Zo'n 60 tot 100 molens (van die 180) komen in het IJsselmeer te staan, voor de deur van Makkum. Daarvoor wil de provincie een vak van 5 bij 5 kilometer reserveren. Als we de deskundige mogen geloven, gaan al die molens nooit in zo'n klein vak passen, maar dat terzijde. Of zoveel molens aan het strand bij Makkum niet nadelig zijn voor het toerisme, daar gaf Konst geen antwoord op. Er staan nu al 50 windmolens, dus wat maakt het uit, liet Konst zich nog ontvallen. Het grote verschil is dat je nu nog met je rug naar die molens zit op het Makkumer strand als je over het IJsslemeer staart. Straks staan de molens overal: én op land én in het water. De Makkumers kennen het antwoord op het toerisme-effect van die molens in het IJsselmeer maar al te goed: de Holle Poarte zal uitgestorven raken, letterlijk een holle poort worden, waarschijnlijk nog met echo ook.
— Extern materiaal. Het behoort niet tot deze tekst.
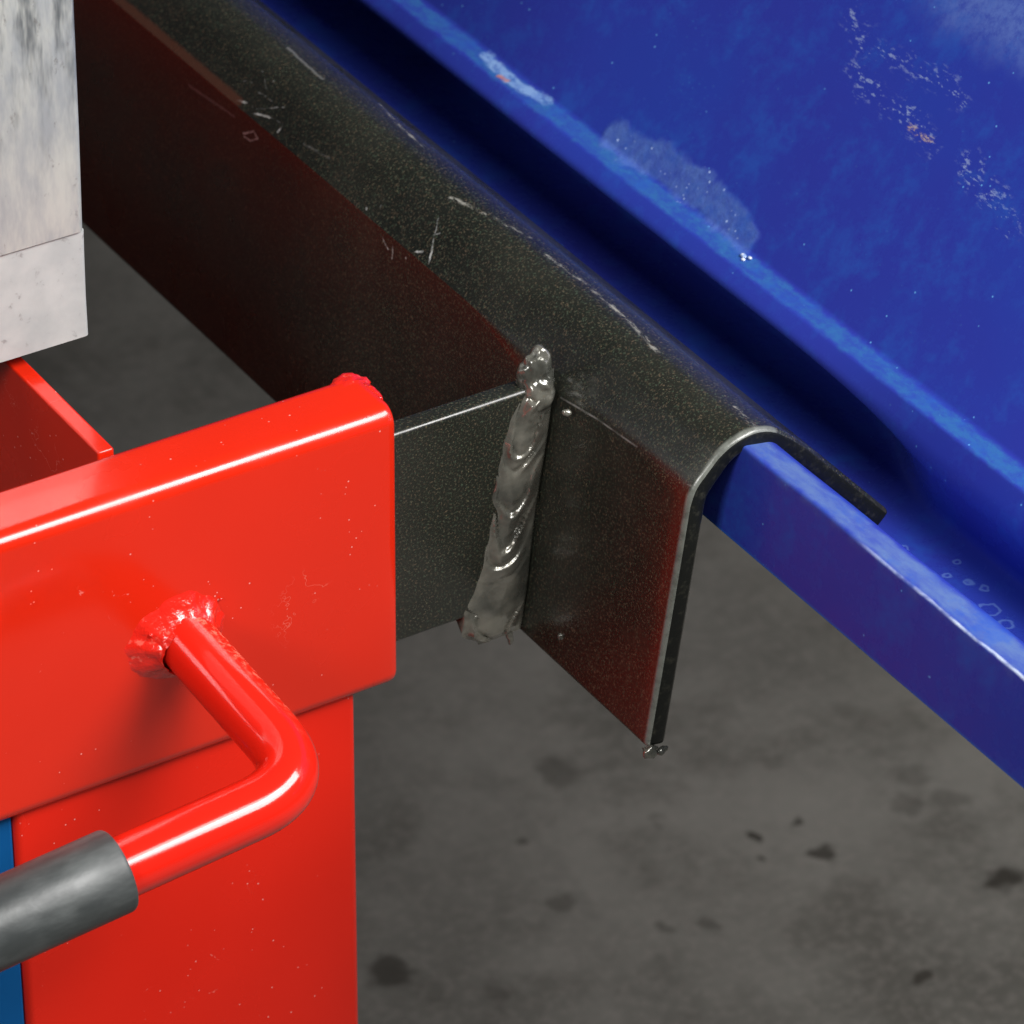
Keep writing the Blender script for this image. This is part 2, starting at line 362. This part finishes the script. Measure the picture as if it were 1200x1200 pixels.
# ---------------------------------------------------------------- the blue container
cont = empty("steel_container", (0, 0, 0), "large blue painted steel container with a folded rim held by the black hook", "container")
def blue_section(B):
    t = smooth_step(-B, -10, 75)         # recess shaped deep behind the hook for the dark band, shallower past it
    sh = lambda a, b: a + (b - a) * t
    wav = .5 * math.sin(B * .045) + .35 * math.sin(B * .11 + 1)
    k = smooth_step(-B, 70, 260)
    key = [(84.5, -38, .6), (81, -38, 1.0), (86 + .15 * wav, -5.5 + wav * .5, 1.6), (98, -8 + 2 * k + wav * .3, 3.0), (137, -56, 5), (154, -57, 6),
           (sh(190, 161), sh(-62, -54), 6), (sh(189, 158), sh(-44, -42), 7), (sh(153.6, 155), sh(-27.5, -32), 6), (161, -21.9, 1.0), (169.5, -21, 1.5), (560, 444, 2)]
    pts = []
    for i, (a, z, r) in enumerate(key):
        if i in (0, len(key) - 1): pts.append((a, z)); continue
        p = Vector((a, z)); q0 = (Vector(key[i - 1][:2]) - p); q1 = (Vector(key[i + 1][:2]) - p)
        r = min(r, q0.length * .48, q1.length * .48)
        s = p + q0.normalized() * r; e = p + q1.normalized() * r
        for j in range(7):
            u = j / 6; pts.append(tuple(s * (1 - u) ** 2 + p * 2 * u * (1 - u) + e * u * u))
    back = [(563, 441), (172, -27), (173, -32), (194, -40.5), (195, -66), (140, -62), (136, -60), (96, -12), (88.8, -9.6)]
    return pts, back
secs = []
Bs = [-240 + 12 * i for i in range(21)] + [12 + 4 * i for i in range(10)] + [60 + 40 * i for i in range(27)]
for B in Bs:
    p, b = blue_section(B); secs.append([(a, B, z) for a, z in p + b])
v, f = sweep(secs)
rim = mesh_obj("rim_and_side_panel", v, f, blue, cont, angle=40)
# little weld drops on the ledge, coloured pale to stand in for a glint
for i, (p, r) in enumerate((((166.5, 49.3, -20.9), (1.0, 1.5, .7)), ((167.3, 46.6, -20.7), (.7, 1.0, .6)), ((165.4, 47.6, -21.2), (.7, .8, .5)))):
    blob("weld_spatter", drop_m, cont, p, r, amp=.3, freq=.6, sub=3, seed=i * 3)

# ---------------------------------------------------------------- the black hook bracket
hook = empty("hook_bracket", (0, 0, 0), "black painted steel bracket hooked over the blue rim, welded to a flat arm", "hook bracket")
outer = [(53, -111), (60.3, -60.5), (66.8, -18), (79.3, -3.6), (88.9, -.7), (98.9, -3.3), (110.6, -13.2), (146.2, -52.0)]
def fillet(key, rs, n=8):
    pts = []
    for i, (a, z) in enumerate(key):
        r = rs[i]
        if not r or i in (0, len(key) - 1): pts.append((a, z)); continue
        p = Vector((a, z)); q0 = Vector(key[i - 1]) - p; q1 = Vector(key[i + 1]) - p
        r = min(r, q0.length * .49, q1.length * .49)
        s = p + q0.normalized() * r; e = p + q1.normalized() * r
        for j in range(n + 1):
            u = j / n; pts.append(tuple(s * (1 - u) ** 2 + p * 2 * u * (1 - u) + e * u * u))
    return pts
TH = 7.4
def hook_section(B):
    drop = 5.5 * math.exp(-((B - 14) / 26) ** 2)
    key = [outer[0], outer[1], (66.8 - drop * .15, -16 - drop), (79.3, -3.6), (88.9, -.7), (98.9, -3.3), (110.6, -13.2), outer[7]]
    o = fillet(key, [0, 0, 6 - 5.7 * smooth_step(B, 20, 70), 9, 9, 9, 9, 0])
    inn = []
    for i, p in enumerate(o):
        a = Vector(o[max(0, i - 1)]); b = Vector(o[min(len(o) - 1, i + 1)]); t = (b - a).normalized()
        inn.append((p[0] + t.y * TH, p[1] - t.x * TH))
    loop = o + inn[::-1]
    nO = len(o); n = len(loop); out = []
    for i, p in enumerate(loop):
        if i in (0, nO - 1, nO, n - 1):          # round the four corners of the cut section
            p = Vector(p); q0 = Vector(loop[i - 1]) - p; q1 = Vector(loop[(i + 1) % n]) - p; rr = 2.0
            s_ = p + q0.normalized() * rr; e_ = p + q1.normalized() * rr
            for k in range(6):
                u = k / 5; out.append(tuple(s_ * (1 - u) ** 2 + p * 2 * u * (1 - u) + e_ * u * u))
        else: out.append(tuple(p))
    return out
def inset(loop, d):
    n = len(loop); res = []
    area2 = sum(loop[i][0] * loop[(i + 1) % n][1] - loop[(i + 1) % n][0] * loop[i][1] for i in range(n))
    sg = 1 if area2 > 0 else -1
    for i in range(n):
        t = (Vector(loop[(i + 1) % n]) - Vector(loop[i - 1])).normalized()
        res.append((loop[i][0] - t.y * d * sg, loop[i][1] + t.x * d * sg))
    return res
stations = [-67, -66.75, -66.2, -65.3, -64.6, -58] + [-50 + 10 * i for i in range(14)] + [100 + 25 * i for i in range(27)]
rings = []
for B in stations:
    d = {-67: 2.0, -66.75: 1.2, -66.2: .5, -65.3: .1}.get(B, 0)
    sec = inset(hook_section(B), d) if d else hook_section(B)
    rings.append([(a + .12 * noise.noise(Vector((a, B, z)) * .05) + .25 * noise.noise(Vector((a * .2, B, z * .2))) * (B < -65), B + (.5 * noise.noise(Vector((a * .13, z * .13, 3))) if B < -64 else 0), z) for a, z in sec])
v, f = sweep(rings, caps=False)
NL = len(rings[0])
for e in (0, len(rings) - 1):
    for i in range(NL // 2 - 1): f.append((e * NL + i, e * NL + i + 1, e * NL + NL - 2 - i, e * NL + NL - 1 - i))
rail = mesh_obj("hook_rail", v, f, black, hook, angle=60)
def cut_face():
    n = NB("black_cut_face")
    c = n.mix(n.ramp(n.noise(300, 4, .7), .5, .75), (.006, .007, .006), (.03, .03, .022))
    return n.out(c, .45, normal=n.bump(n.noise(400, 3), .3, .0006), spec=.3)
cut_m = cut_face()
rail.data.materials.append(cut_m)
for pg in rail.data.polygons:
    if abs(pg.normal.y) > .93: pg.material_index = 1
# flat arm that plugs into the red crossbar
rings = [[(A, b, z) for b, z in rrect(14, -57.4, 8, 81.6, 1.6)] for A in (-120, -60, 0, 20, 40, 60)]
v, f = sweep(rings)
mesh_obj("flat_arm", v, f, black, hook, angle=50)
# weld fillet between arm and rail
def leg_face(z): return 53 + (z + 111) * (13.8 / 95.)
rows = []; NT, NS = 300, 30
for i in range(NT + 1):
    t = i / NT; z = -16 - t * 93
    wd = 16.5 + 2.5 * t + 5 * math.exp(-((t - .86) / .12) ** 2) - 5 * smooth_step(t, .93, 1.0) - 1.5 * math.exp(-((t - .05) / .1) ** 2)
    wd *= .72 + .28 * smooth_step(t, 0, .10)
    wd *= 1 + .10 * noise.noise(Vector((t * 12, 3, 0)))
    near = .6 + .5 * math.sin(t * 9) + .6 * t          # how far the bead climbs the rail face
    aL = leg_face(z)
    aL -= .9 + 1.3 * (1 - t)
    p0 = Vector((aL - wd, 10.3, z - .12 * wd)); p1 = Vector((aL + .25, 10 - near, z))
    mid = Vector((aL - wd * .33, 10 - near * .50, z)); nrm = Vector((-.55, -.83, 0))
    row = []
    for j in range(NS + 1):
        s = j / NS
        p = p0.lerp(p1, s)
        bulge = math.sin(math.pi * s) ** .8
        cres = t * 7.4 - 1.1 * (1 - (2 * s - 1) ** 2) + .7 * noise.noise(Vector((t * 7, 0, 0))) + .9 * noise.noise(Vector((s * 1.3, t * 5, 8)))
        u = cres - math.floor(cres)
        rip = (smooth_step(u, 0, .20) * (1 - u) ** .8 - .35) * max(.7, 2.3 + 3.2 * noise.noise(Vector((math.floor(cres) * 3.71 + .3, 2.4, .6)))) * (.75 + .9 * noise.noise(Vector((s * 2.5, t * 9, 12))))
        n2 = 2.0 * noise.noise(Vector((s * 1.8, t * 11, 1.7))) + .25 * noise.noise(Vector((s * 4, t * 30, 4)))
        endf = smooth_step(t, 0, .04) * (1 - smooth_step(t, .97, 1))
        p = p + nrm * bulge * (1.9 + rip + n2) * (0.25 + .75 * endf)
        # the upper end curls back over the arm, the lower end hangs below it
        row.append(tuple(p))
    # close the strip behind, inside the metal
    row += [(aL + 4.5, 16, z), (aL - wd + 1, 16, z)]
    rows.append(row)
v, f = sweep(rows)
mesh_obj("weld_bead", v, f, black_w, hook, angle=70)
blob("weld_cap", black_w, hook, (leg_face(-12) - 7.0, 12.8, -16.5), (7.2, 6.0, 11.5), amp=.34, freq=.13, seed=5)
blob("weld_drip", black_w, hook, (leg_face(-112) - 4.0, 9.5, -110.5), (1.2, 1.2, 3.4), amp=.5, freq=.5, sub=3, seed=8)
for i, (p, r) in enumerate((((54.0, -67.6, -111.6), (2.6, 2.2, 2.4)), ((58.6, -67.6, -113.2), (2.0, 1.4, 1.5)), ((54.4, -13, -99.8), (1.1, 1.1, 1.3)), ((56.8, 5.5, -119), (.1, .1, .1)), ((62.6, -2.2, -21), (1.4, 1.4, 1.1)))):
    if r[0] > .5: blob("weld_spatter", black_w, hook, p, r, amp=.5, freq=.5, sub=3, seed=20 + i)

# ---------------------------------------------------------------- the red frame
frame = empty("red_frame", (0, 0, 0), "bright red painted steel frame with crossbar, post and bent handle", "frame")
sec = rrect(13.5, -53.5, 27, 107.5, 6, seg=12)
AS = [-460 + 20 * i for i in range(23)] + [-8, -3, -1.2, -.35, 0]
rings = []
for A in AS:
    k = {-1.2: .15, -.35: .6, 0: 1.5}.get(A, 0)
    rings.append([(A, 13.5 + (y - 13.5) * (1 - k / 13.5), -53.5 + (z + 53.5) * (1 - k / 53.7) + .15 * noise.noise(Vector((A * .02, y * .1, z * .02)))) for y, z in sec])
v, f = sweep(rings)
mesh_obj("crossbar", v, f, red, frame, angle=60)
for i, (p, r) in enumerate((((-3.5, 21.0, -1.6), (6.5, 6.0, 2.4)), ((-.4, 15, -2.6), (2.6, 5.0, 2.4)), ((-1.4, 24, -7), (3, 3.5, 5)))):
    blob("weld_bead", red_w, frame, p, r, amp=.35, freq=.25, sub=4, seed=i * 7 + 1)
# post under the crossbar
v, f = sweep([[(x, y, z) for x, y in rrect(-75.7, 44, 124.6, 80, 3, seg=6)] for z in (-107.2, -200, -300, -600)])
mesh_obj("post", v, f, red_post, frame, angle=60)
v, f = box(-91, -85.2, 27.3, 900, -106.9, -.4)
mesh_obj("side_plate", v, f, red, frame, bevel=.8)
v, f = box(-95, -85.2, 84.6, 900, -330, -195)
mesh_obj("unseen_red_plate", v, f, red_dull, frame, bevel=.8)  # unseen plate, added only for its red reflection in the hook rail
# handle
P0, P1, P2 = Vector((-78.8, 3, -57)), Vector((-72.2, -70, -72.4)), Vector((-136.6, -70, -78.2))
dirA = (P0 - P1).normalized(); dirB = (P2 - P1).normalized(); far = P1 + dirB * 190
rb = 22; path = [tuple(P0.lerp(P1 + dirA * rb, i / 6)) for i in range(7)]
for i in range(1, 17):
    u = i / 16; path.append(tuple((P1 + dirA * rb) * (1 - u) ** 2 + P1 * 2 * u * (1 - u) + (P1 + dirB * rb) * u * u))
path += [tuple((P1 + dirB * rb).lerp(far, i / 6)) for i in range(1, 7)]
v, f = sweep(tube(path, 9.7))
h = mesh_obj("handle", v, f, red_h, frame, angle=60)
g0 = P1 + dirB * 67.5
gp = [tuple(g0 + dirB * x) for x in (0, .5, 1.4, 40, 80, 118, 120)]
v, f = sweep(tube(gp, 13.3, 48, [.955, .985, 1, 1, 1, 1, .97]))
mesh_obj("grip", v, f, grip_m, h, angle=50)
# weld collar at the handle root
rings = []
NS = 72
c0 = Vector((-78.6, 0, -57.2))
for i in range(15):
    u = i / 14; row = []
    for k in range(NS):
        a = 2 * math.pi * k / NS
        R_ = 9.2 + (1 - u) ** 1.7 * 7.6
        lump = 1 + .09 * noise.noise(Vector((math.cos(a) * 1.6, math.sin(a) * 1.6, u * 2))) + .05 * noise.noise(Vector((math.cos(a) * 6, math.sin(a) * 6, u * 4)))
        pr = Vector((math.cos(a) * R_ * lump, 0, math.sin(a) * R_ * lump * .95))
        if pr.x < 0: pr.x *= 1.22
        y = .4 - u ** 1.2 * 7.5 - math.sin(math.pi * u) * 1.2 * noise.noise(Vector((math.cos(a) * 3, math.sin(a) * 3, 5)))
        row.append(tuple(c0 + pr + Vector((u * .9, y, -u * 1.9))))
    rings.append(row)
v, f = sweep(rings, caps=False)
mesh_obj("weld_collar", v, f, red_w, frame, angle=80)
for i in range(5):
    a = random.uniform(.3, 3.0); R_ = random.uniform(9, 17)
    p = c0 + Vector((-math.cos(a) * R_ * 1.1, -random.uniform(.0, 4.5) * (17 - R_) / 8, math.sin(a) * R_))
    blob("weld_spatter", red_w, frame, tuple(p), (random.uniform(.4, .8),) * 3, amp=.3, freq=.5, sub=2, seed=i)

# ---------------------------------------------------------------- galvanised column
gal = empty("galvanised_column", (0, 0, 0), "grey streaked galvanised steel column ending above the red frame", "column")
v, f = sweep([[(x, y, z) for x, y in rrect(-165 - .0 + dx, 125, 200, 90, 2.0, seg=4)] for z, dx in ((44.8, -.6), (80, 0), (160, 0.6), (420, 1))])
mesh_obj("upper_sleeve", v, f, galv_m, gal, angle=60)
v, f = sweep([[(x, y, z) for x, y in rrect(-165 + dx, 125 + .8, 200, 90, 1.6, seg=4)] for z, dx in ((5.8, -.2), (20, -.3), (36, -.1), (44.2, .1))])
mesh_obj("lower_collar", v, f, galv2_m, gal, angle=60)

# ---------------------------------------------------------------- dark blue sheet behind the post
v, f = box(-420, -138.2, 5.5, 11, -600, -108.2)
pan = mesh_obj("blue_panel", v, f, dblue_m, bevel=1)
pan['label'] = "flat dark blue panel showing left of the red post under the grip"; pan['category'] = "panel"

# ---------------------------------------------------------------- render
scene.render.engine = 'CYCLES'
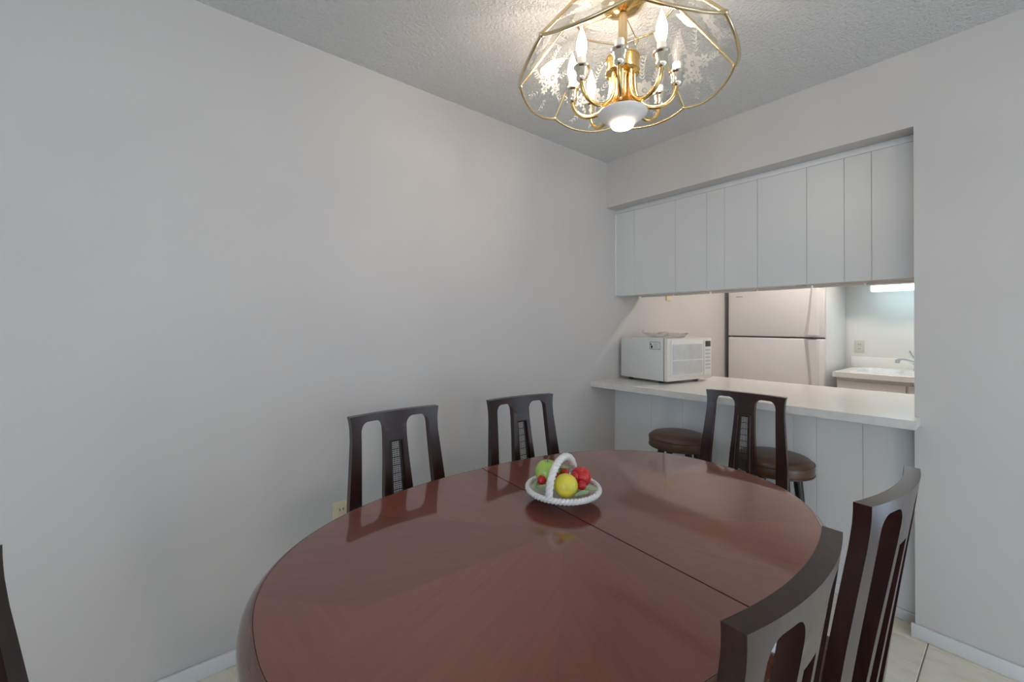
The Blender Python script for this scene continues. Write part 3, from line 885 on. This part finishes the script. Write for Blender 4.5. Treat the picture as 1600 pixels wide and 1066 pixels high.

Nee, we moeten kijken naar Duitsland, Frankrijk en Spanje, volgens Konsts grenzeloze blik. Die doen het goed, die hebben al hele gebieden volgestouwd met windmolens. Daar hebben politici en ondernemers de molens al door de bevolkingsstrot geduwd, gebruikmakend van alle drogredenen en achterhaalde argumenten. Oh ja, wij zien nog een miniem verschil tussen de genoemde landen en Nederland: oppervlakte!
Konst kreeg niet de kans, we blijven positief, om de belangrijke aspecten van windmolens te berde te brengen: invloed van de molens op landschap en milieu, de waardedaling van huizen, gezondheidsrisico's, een afgewogen energiebeleid met een mix van duurzame energievormen, de druk op de gemeenschap als er maar enkelen aan verdienen, draagvlak onder inwoners, giga subsidiebedragen en het onrendabel zijn van windmolens, om er maar een aantal te noemen.
Konst redeneerde in Sneek met de diepgang van een waterplas. En als het niet zo'n serieuze zaak zou zijn, dan is het eigenlijk best lachwekkend. Wanneer je een prachtig stuk van Friesland op bovenstaande ondiepe gronden duurzaam verkloot, dan neem je geen verantwoordelijkheid. De luchtigheid waarmee Konst de weerstand tegen megawindmolenparken tegemoet treedt, doet vermoeden dat hij na plaatsing van de molens ineens zegt: “Goh, ja, ze zijn inderdaad wel erg hoog. Die windturbines kun je al op 35 kilometer afstand zien. Ja, dat heb ik verkeerd ingeschat. Ik heb mij vergist. Sorry.” Je verdient een pluim als je je fouten zo ruiterlijk kunt toegeven, maar wij hebben nu liever een grote kerel die wél de juiste inschatting maakt, ons behoedt voor nog meer en nog grotere windmolens, kortom een echte vent die meehelpt Friesland mooi te houden.